Dies ändert aber nichts daran, dass ein beträchtlicher Teil des Wahlvolks hingerissen ist von Guttenberg. Das zeigt sich in der Forsa-Umfrage, nach der knapp ein Viertel der Bundesbürger meint, Guttenberg wäre ein besserer Kanzler als Merkel. Das wird auch deutlich in einer Zufallsbeobachtung wie diese Woche in München, als er ins Landtagsrestaurant ging und Besucher spontan in Applaus ausbrachen. Die Weise, in der viele erwachsene Menschen diesen Politiker wahrnehmen, unterscheidet sich fundamental von der, die - zum Beispiel - Wolfgang Schäuble, Kurt Beck oder Sabine Leutheusser-Schnarrenberger zuteil wird. Sie mag man respektieren, Guttenberg wird verehrt. Die Leute blicken ihn an wie eine Art Erlöser, er profitiert von Erwartungen, wie sie auch Barack Obama vertraut waren, bis vor zwei Jahren, oder dem Dalai Lama, von jeher.

Das Phänomen des Erlösers ist in der Politik keineswegs neu, und mögen sich auch die meisten Erlöser später als ziemlich irdische Gestalten entpuppt haben - der Glaube, dass es doch noch den einen Politiker geben könne, der sagt, was er meint, und tut, was er sagt, und das, was er tut, ist objektiv das Beste für alle: Dieser Glaube ist nicht totzukriegen.

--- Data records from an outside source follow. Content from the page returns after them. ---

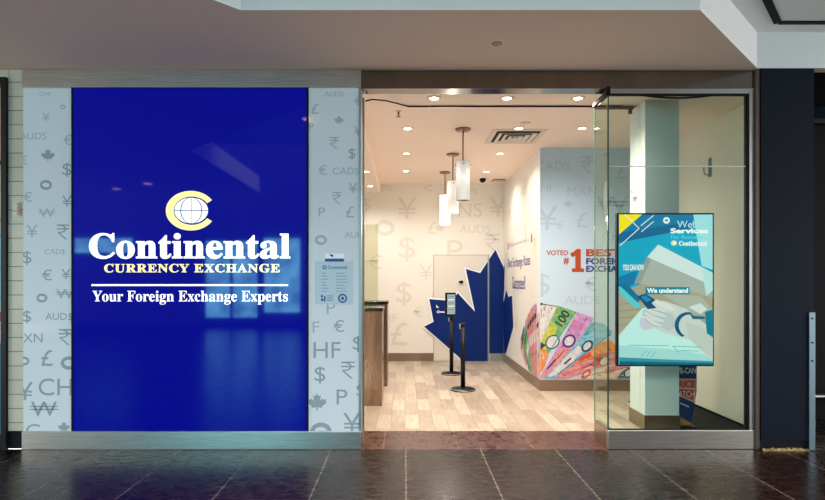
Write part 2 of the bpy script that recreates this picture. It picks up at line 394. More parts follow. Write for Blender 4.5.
tag(MB().box(2.96, XS-.002, 5.45, 7.3, .0005, .006, 'dark').build('dark_floor_sheet'), 'dark sheet on the wood floor inside the right end of the display box', 'mat')  # thin dark sheet over the planks, darkening this end of the floor
# pillar in the window
Cx0, Cx1, Cy0, Cy1 = 2.575, 2.94, 5.9, 6.29
pl = struct('pillar', MB().box(Cx0, Cx1, Cy0, Cy1, 0.16, ZC-.001, 'colside').box(Cx0-.01, Cx1+.01, Cy0-.01, Cy1+.01, 0, .16, 'base'))
MB().box(Cx0-.003, Cx0-.0005, Cy0+.12, Cy0+.125, .17, ZC-.01, 'symwarm').build('cover_seam', pl)
t_ = thing('switch_box', 'small white switch box on the cream side of the pillar in the window', 'switch', (Cx0, 6.15, 2.5))
MB().box(Cx0-.035, Cx0-.0005, 6.10, 6.2, 2.53, 2.68, 'white', .004).build('housing', t_)
MB().box(Cx0-.041, Cx0-.0355, 6.135, 6.165, 2.58, 2.63, 'steelp', .002).build('rocker', t_)
# symbols printed on the walls
BACK = [('¥', 407, 208, 22), ('$', 366, 205, 14), ('coin', 385, 228, 18), ('$', 407, 249, 25), ('£', 432, 228, 12), ('$', 404, 294, 24), ('£', 399, 334, 23), ('¥', 426, 272, 15), ('NS', 470, 210, 14), ('AUDS', 475, 229, 8), ('P', 455, 251, 22), ('W', 457, 272, 13), ('¥', 498, 207, 20), ('₹', 492, 243, 18), ('DS', 387, 188, 6), ('<', 428, 188, 8), ('MI', 473, 191, 6), ('€', 375, 262, 14), ('€', 445, 200, 10), ('C', 441, 295, 18), ('CHF', 386, 318, 8), ('€', 418, 312, 10), ('leaf', 440, 228, 9)]
mb = MB(); symbols(mb, BACK, YB, 'symwarm', (-2.5, XR-.01, .17, ZC)); mb.build('symbol_print', ws)
JOG = [('CADS', 553, 166, 9), ('₹', 587, 165, 17), ('MI', 546, 188, 7), ('MXN', 582, 191, 9), ('¥', 547, 218, 24), ('£', 582, 220, 15), ('$', 542, 285, 24), ('AUDS', 582, 300, 9), ('€', 591, 284, 14), ('€', 560, 225, 8), ('₩', 612, 205, 18), ('£', 622, 172, 14), ('CHF', 615, 236, 9), ('leaf', 568, 204, 8), ('$', 620, 300, 16), ('₩', 605, 135, 12), ('€', 560, 147, 9)]
mb = MB(); symbols(mb, JOG, YJ, 'symblue', (XR+.005, XS, .17, ZC)); mb.build('symbol_print', wj)
mb = MB()
for s, y, z, h in (('CADS', 9.2, 3.1, .16), ('€', 10.3, 2.9, .3), ('¥', 9.7, 2.55, .32), ('£', 8.6, 2.7, .3), ('MXN', 10.2, 2.25, .14), ('$', 9.0, 2.35, .32), ('₹', 8.35, 2.1, .3), ('AUD', 9.5, 1.45, .14), ('£', 10.0, 1.3, .3), ('€', 8.5, 3.25, .2), ('$', 10.6, 2.0, .3), ('¥', 9.7, .85, .3), ('P', 8.4, 2.95, .2)):
    t = text(s, 0.0); w = t[2]*h
    mb.flat(([(y+w/2-a, z-h/2+b) for a, b in fit(t, 0, w, 0, h)[0]], t[1]), side(XR, .0012), 'symwarm')
mb.build('symbol_print', wr)

# ------------------------------------------------------------------ door with the blue leaf
dx0, dx1, dz = U(434, YB), U(489, YB), V(255.5, YB)
d = struct('door_1', MB().box(dx0, dx1, YB-.012, YB-.0005, .01, dz, 'door', .002))
MB().box(dx0-.014, dx0, YB-.006, YB-.0005, 0, dz+.014, 'doorgap').box(dx0, dx1, YB-.006, YB-.0005, dz, dz+.014, 'doorgap').build('door_gap', d)
MB().box(dx1-.03, dx1+.0, YB-.03, YB-.0125, .01, dz, 'steelp').build('edge_strip', d)
o = MB().tube([(U(461.5, YB), YB-.05, V(282, YB)), (U(461.5, YB), YB-.0125, V(282, YB))], .03, 'blackm', 14).box(U(460, YB)-.03, U(463, YB), YB-.06, YB-.05, V(282, YB)-.02, V(282, YB)+.02, 'blackm').build('door_knob', d)
LB = [(495.2, 249.7), (480, 273.1), (465.6, 268.9), (474.7, 311.5), (457.6, 292.9), (452, 300.8), (429.1, 299), (433.5, 321.7), (424, 326.5), (459.6, 357.7), (460.5, 360.9), (488.6, 360.9), (488.6, 353.2), (503.4, 353.2), (503.4, 267), (502.4, 265)]
LW = [(495.4, 247.9), (479.6, 271.6), (464, 267.2), (472.6, 307.5), (457.6, 290.8), (451, 299.3), (427.6, 297.4), (432, 321), (422, 326.3), (457.5, 357), (459.5, 360.9), (488.6, 360.9), (488.6, 353.2), (503.4, 353.2), (503.4, 264), (502.4, 262)]
lf = thing('maple_leaf_sticker', 'giant blue maple leaf sticker wrapped over the back door and wall corner', 'sticker', (U(465, YB), YB, 0))
MB().poly(LW, fpx(YB, .0225), 'white').build('white_outline', lf)
MB().poly(LB, fpx(YB, .024), 'leaf').build('leaf_face', lf)
def sp(px, py, X=XR):                    # a photo point on the side wall
    Y = X*F/(px-CX); return (Y, V(py, Y))
LS = [sp(a, b) for a, b in ((503.7, 303), (506.4, 290), (508.6, 297), (512.3, 295.5), (513.5, 327), (506, 354.0), (504.0, 353))]
LSw = [sp(a, b) for a, b in ((503.7, 297), (506.6, 286.5), (508.8, 295), (513.2, 293), (514.6, 327), (507, 355.0), (504.0, 354))]
MB().poly(LSw, side(XR, .0015), 'white').build('wrapped_outline', lf)
MB().poly(LS, side(XR, .003), 'leaf').poly([sp(503.7, 270), sp(504.9, 264.6), sp(504.2, 290), sp(503.7, 297)], side(XR, .003), 'leaf').build('wrapped_tip', lf)
mb = MB(); mb.poly([(436.4, 304.6), (437.8, 306.8), (439.2, 307), (437.6, 307.9), (436, 307)], fpx(YB, .0255), 'white')
mb.flat(coin(U(438.2, YB), V(311.8, YB), .03), front(YB, .0255), 'white'); mb.line((440, 311.9), (444.5, 312), 1.2, fpx(YB, .0255), 'white')
mb.build('small_emblem', lf)

# ------------------------------------------------------------------ side wall slogan
sl = thing('slogan_lettering', 'blue "Best Exchange Rates Guaranteed!" lettering on the cream side wall', 'lettering', (XR, 9.5, 0))
def sidetext(mb, s, y_left, y_right, z0, z1, m, off=.008, o=.002):
    t = text(s, off); vf = fit(t, 0, y_left-y_right, z0, z1)
    mb.flat(([(y_left-a, b) for a, b in vf[0]], vf[1]), side(XR, o), m)
mb = MB(); sidetext(mb, 'Best Exchange Rates', 10.5, 8.65, 1.80, 2.02, 'royal'); mb.build('upper_line', sl)
mb = MB(); sidetext(mb, 'Guaranteed!', 10.1, 9.0, 1.46, 1.68, 'royal'); mb.build('lower_line', sl)
mb = MB(); sidetext(mb, 'www.continentalcurrency.ca', 10.35, 8.7, 2.22, 2.30, M['symblue'], .002)
for y in (10.5, 8.55): mb.poly([(y+.045, 2.2), (y-.045, 2.2), (y-.045, 2.33), (y+.045, 2.33)], side(XR, .002), 'orange')
mb.build('web_line', sl)

# ------------------------------------------------------------------ "voted" lettering on the blue wall
aw = thing('award_lettering', 'rust and blue "VOTED #1 BEST FOREIGN EXCHANGE" lettering on pale blue wall', 'lettering', (U(600, YJ), YJ, 0))
def ftext(mb, s, x0, y0, x1, y1, Y, m, off=.01, o=.002, sp_=1.0):
    mb.flat(fit(text(s, off, sp_), U(x0, Y), U(x1, Y), V(y1, Y), V(y0, Y)), front(Y, o), m); return mb
ftext(MB(), 'VOTED', 546.5, 250.3, 568, 255.3, YJ, 'orange', .02).build('voted_word', aw)
ftext(MB(), '#', 563.5, 257.5, 569, 264.5, YJ, 'orange', .03).build('number_sign', aw)
mb = MB(); ftext(mb, serif('1'), 570.5, 249, 584, 272, YJ, 'orange', .035); mb.build('big_numeral', aw)
ftext(MB(), 'BEST', 586, 249, 622, 256.5, YJ, 'orange', .04).build('best_word', aw)
ftext(MB(), 'FOREIGN', 586, 258, 630, 264.5, YJ, 'royal', .04).build('foreign_word', aw)
ftext(MB(), 'EXCHANGE', 586, 265.7, 636, 272, YJ, 'royal', .04).build('exchange_word', aw)

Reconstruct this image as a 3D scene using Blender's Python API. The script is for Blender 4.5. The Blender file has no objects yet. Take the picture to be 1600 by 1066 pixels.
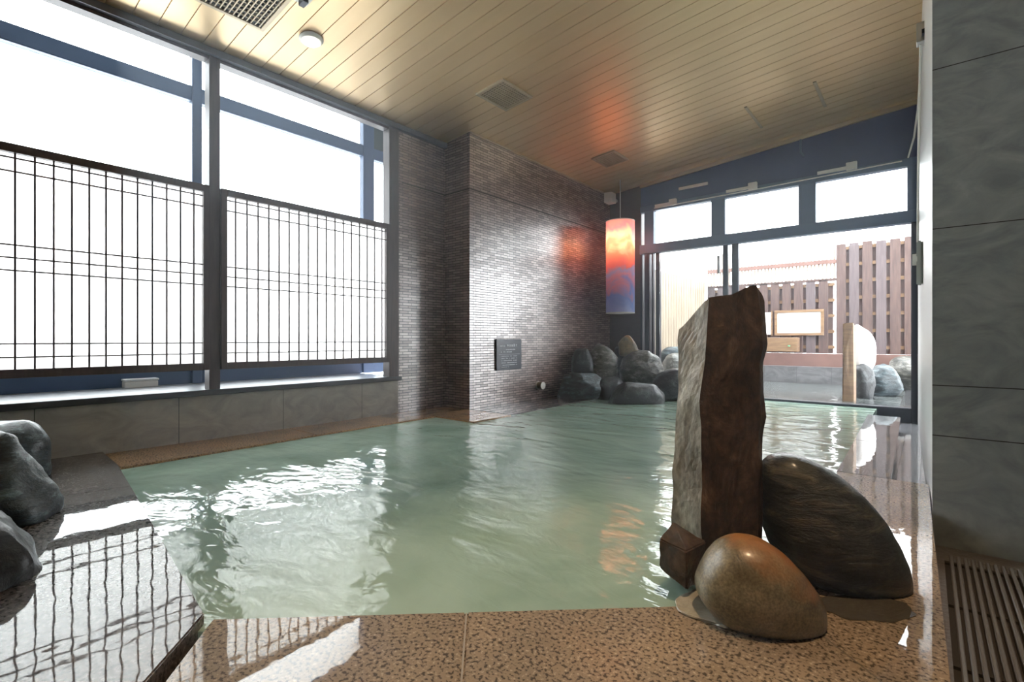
import bpy, bmesh, math, random
from mathutils import Vector, noise

random.seed(7)
S = bpy.context.scene
COL = S.collection
# ------------------------------------------------------------------ camera, sky, exposure
FPX = 770.0                       # focal length in pixels of the 1600 px wide frame
ANG = math.atan(647 / FPX)        # camera turned to the left of the window wall's direction (+Y)
EYE = 0.8
FW = (-math.sin(ANG), math.cos(ANG)); RT = (math.cos(ANG), math.sin(ANG))
cam = bpy.data.objects.new('camera', bpy.data.cameras.new('camera'))
COL.objects.link(cam); S.camera = cam
cam.location = (0, 0, EYE); cam.rotation_euler = (math.pi / 2, 0, ANG)
cam.data.sensor_width = 36; cam.data.lens = FPX / 1600 * 36
cam.data.shift_y = -3 / 1600
cam.data.clip_start = 0.02; cam.data.clip_end = 200
w = bpy.data.worlds.new('overcast_sky'); S.world = w; w.use_nodes = True
bg = w.node_tree.nodes['Background']
bg.inputs[0].default_value = (0.93, 0.97, 1.0, 1); bg.inputs[1].default_value = 8.0
S.view_settings.view_transform = 'Standard'; S.view_settings.look = 'None'
S.view_settings.gamma = 1; S.view_settings.use_curve_mapping = False
S.view_settings.exposure = 0.45
S.cycles.use_denoising = True
S.cycles.max_bounces = 10; S.cycles.diffuse_bounces = 5; S.cycles.glossy_bounces = 4
S.cycles.transparent_max_bounces = 16
S.cycles.sample_clamp_indirect = 8.0

def ray(x, y):
    k = (x - 800) / FPX
    return (FW[0] + k * RT[0], FW[1] + k * RT[1], (530 - y) / FPX)
def onz(x, y, z=0.0):
    d = ray(x, y); t = (z - EYE) / d[2]; return (d[0] * t, d[1] * t, z)
def onx(x, y, c):
    d = ray(x, y); t = c / d[0]; return (c, d[1] * t, EYE + d[2] * t)
def ony(x, y, c):
    d = ray(x, y); t = c / d[1]; return (d[0] * t, c, EYE + d[2] * t)
def ceil_z(x): return 3.12 + 0.088 * (x + 4.385)

# ------------------------------------------------------------------ node helpers
def new_mat(name):
    m = bpy.data.materials.new(name); m.use_nodes = True
    nt = m.node_tree; nt.nodes.clear()
    out = nt.nodes.new('ShaderNodeOutputMaterial')
    return m, nt, out
def nd(nt, t, **kw):
    n = nt.nodes.new(t)
    for k, v in kw.items(): setattr(n, k, v)
    return n
def c4(c): return (c[0], c[1], c[2], 1)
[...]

Sehnsucht, Verdruss, Verwirrung

Er ist Ausdruck von Sehnsucht, Verdruss und Verwirrung. Demokratie bedeutet öffentlich ausgetragener Streit, sonst wäre es keine Demokratie. Den wenigsten Menschen aber bereitet es Freude, anderen beim Streiten zuzusehen. So entsteht über die Jahre Sehnsucht nach einem Ende von Streit. Hinzu kommt die Erfahrung, dass auch in der Demokratie mitunter Entscheidungen gegen den Willen und ohne echte Beteiligung der Mehrheit getroffen werden; Stuttgart 21 mag ein Beispiel sein, wie daraus Verdruss entsteht. Und schließlich Verwirrung: Im Geflecht aus Zwängen, Interessen und Weltanschauungen fühlen sich mehr und mehr Menschen verloren. Sie wissen nicht, wem sie noch glauben sollen. Thomas Gottschalk, der Moderator, hat dies am vergangenen Montag in einem Fernsehgespräch mit Hessens Ex-Ministerpräsident Roland Koch ironisch so formuliert: Die Leitartikler wissen immer ganz genau, wie's geht, aber die an der Macht sind halt so blöd.

Vor diesem Hintergrund mag einer wie Guttenberg die Anmutung verbreiten, das Gegenmodell zu sein. Herkunft und Alter, Rhetorik und finanzielle Unabhängigkeit: Da spielt auch keine Rolle, dass er sich bisher blendend präsentiert, aber noch wenig geleistet hat (und auch seine Bundeswehrreform erst noch umsetzen muss). Im Gegenteil, das ist immer der schwächste Einwand, um den Leuten ihren Erlöserglauben zu nehmen. Es ist ja das Wesen von Heilsbringern, dass sie entweder erst im Kommen sind oder aber vor sehr langer Zeit da waren, nie jedoch im Hier und Jetzt verschlissen werden. Deswegen ist Obama keiner mehr - weil die Welt nun erlebt, dass es keinen Präsidenten geben kann, der Yes we can ruft, und alles wird gut. Deswegen bleibt der Dalai Lama einer - weil er wohl nie in die Verlegenheit kommen wird, tatsächlich ein Land führen und unter Berücksichtigung gegensätzlicher Interessen von Mönchen und Bauern einen morbiditätsorientierten Risikostrukturausgleich fürs tibetische Gesundheitssystem entwickeln zu müssen.

Die Begeisterung zum Beispiel für Guttenberg offenbart, dass viele Menschen ein eher romantisches Verständnis von Politik haben. Sie verrät auch eine gewisse Müdigkeit an der real existierenden Demokratie, die ebenso anstrengend, nervend wie unfertig sein mag - aber doch den Lebensstandard in diesem Land auf einem Niveau hält, welches auch die Menschen in anderen Industrieländern erst mal gerne hätten. Mehr kann man eigentlich nicht erwarten. Aber weil genug nie genug ist, werden die Altbekannten in der Politik verantwortlich gemacht für alles, was jeweils nicht perfekt ist. Und dann kommt einer wie Guttenberg und wird zur Projektionsfläche für alles, was endlich anders laufen müsste. Bis er dann eines Tages auch altbekannt ist.